Worse, the connection between that telemetry module and the drone itself uses an even less-secured radio protocol. The module and drone communicate using so-called Xbee chips created by the Minnesota-based chipmaker Digi International. Those chips, often used in mesh networking, do have built-in encryption capabilities. But in order to avoid latency between the user’s commands and the drone, Rodday says, the quadcopter doesn’t implement that encryption function, leaving the drone open to a man-in-the-middle attack in which another malicious machine could join the same network. That interloper, whom Rodday says could be farther than a mile away, could then send commands to the module and drone that reroute packets on the network, establishing communications between the drone and the intruder and intercepting or dropping any commands from the drone’s operator. (Rodday based that attack distance on the range listed in the drone’s manual. He tested his attack at only around 30 feet in his own lab.)
In a proof-of-concept exploit he plans to show in his RSA talk and which he demonstrated for WIRED, Rodday can inject a command to turn on the drone’s motors without touching the tablet or telemetry box meant to control it. But in a more malicious attack, he says an unseen hijacker could just as easily control the quadcopter to make it unresponsive, or worse, to crash it into a building—or to simply fly it away and steal it. “If you think as an attacker, someone could do this only for fun, or also to cause harm or to make a mess out of a daily surveillance procedure,” says Rodday. “You can send a command to the camera, to turn it to the wrong side so they don’t receive the desired information…or you can steal the drone, all the equipment attached to it, and its information.”
Rodday says he’s alerted the drone’s manufacturer to the security flaws he’s found, and the company plans to fix the issue in the next version of the quadcopter that it sells. But there’s no easy fix for the UAVs already in customers’ hands, Rodday says.

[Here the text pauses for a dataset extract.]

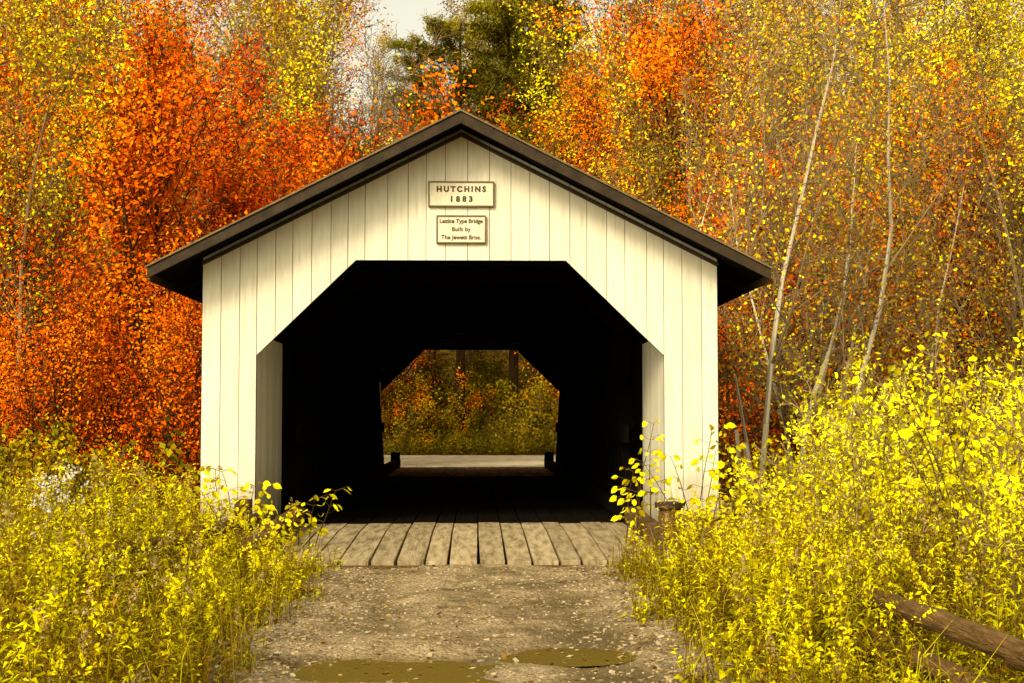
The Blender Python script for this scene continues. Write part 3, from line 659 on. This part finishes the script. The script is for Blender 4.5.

The quadcopters aren’t connected to the internet, so they can’t download a security update. Even if the company did release new firmware that could be downloaded to a PC or tablet and installed on the flying machines to enable the encryption on the drones’ Xbee chips, Rodday says that update would slow down the drone’s responsiveness to commands, which the quadcopter’s manufacturer may be reluctant to do. Instead, he says that enabling encryption without adding latency would require adding another chip dedicated specifically to those security functions. “A patch over the internet isn’t sufficient,” says Ricardo Schmidt, Rodday’s former advisor at the University of Twente. “The product needs to be recalled.”
The radio connection problems Rodday found may not be confined to the single, unnamed drone that he tested. He says he contacted other drone sellers that use the Xbee radio protocol to ask for information about how they secure their UAVs’ communications, but he didn’t get a response. “I think this vulnerability exists in a lot of other setups,” he speculates. “The impact of the whole thing is bigger than this manufacturer.”
In fact, Rodday’s hack isn’t the first public demonstration of quadcopters’ insecurity. Hacker Samy Kamkar revealed in late 2013 that Parrot AR’s far-cheaper and more common quadcopters didn’t secure their Wi-Fi connections at all. So he built Skyjack, a drone equipped with a Raspberry Pi minicomputer, designed to chase down other quadcopters and take control of them mid-flight. Kamkar says he’s checked out of the security of two other consumer drones and believes they could fall prey to similar attacks, though he has yet to develop the tools to demonstrate as much and declined to name the drones he tested until he has. “It’s all the same story: really poor authentication or no authentication,” Kamkar says.
But Rodday’s research proves that problem for what’s likely the most expensive drone yet—and one that’s used for more serious applications than high-altitude selfies. “What if a massive, expensive drone like this gets taken over?” Kamkar asks. “It’s an interesting attack. And there will be others out there.”
1Updated 3/2/2015 10am EST to clarify that Rodday’s research was conducted during his time as a graduate researcher at the University of Twente, not at IBM.